Yugambeh.

Yugambeh is an Australian Aboriginal language spoken on the southeast coast of Queensland; according to Wikipedia, “Yugambeh is one of some dozen or two dozen dialects of the Bandjalang language. Among the differences in Yugambeh is that yugambeh (or yugam) is the word for no.” The Yugambeh Museum, Language and Heritage Research Centre “aims to record and promote the traditional knowledge of our region, especially the Yugambeh language, which was spoken throughout south east Queensland.” The State Library of Queensland has a nice page on it with links to various resources, and there’s even a free app (“Includes audio, dictionary and pictionary files”). All this is what I call putting the internet to good use; thanks for the links, Bathrobe!

Comments

  1. > […] yugambeh (or yugam) is the word for no.

    So I guess it’s the opposite of langue d’oc and the langues d’oïl?

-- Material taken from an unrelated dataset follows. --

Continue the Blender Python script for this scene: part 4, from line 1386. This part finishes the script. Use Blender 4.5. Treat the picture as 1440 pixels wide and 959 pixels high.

  2. Yes, I had the same reaction!

  3. See page 67 of “Two Representative Tribes of Queensland” (John Matthews):

    “As is the case with nearly all the tribes in the east and south-east of Australia, the Kabi and Wakka tribes are so named from negatives in the respective dialects. The reason for this mode of nomenclature appears to be the fact that these negatives, by their frequent repetition, are more conspicuous to members of alien tribes than any other words. The Kabi people employ other negatives as well, viz., wa and bar, but kabi is distinctive of them.”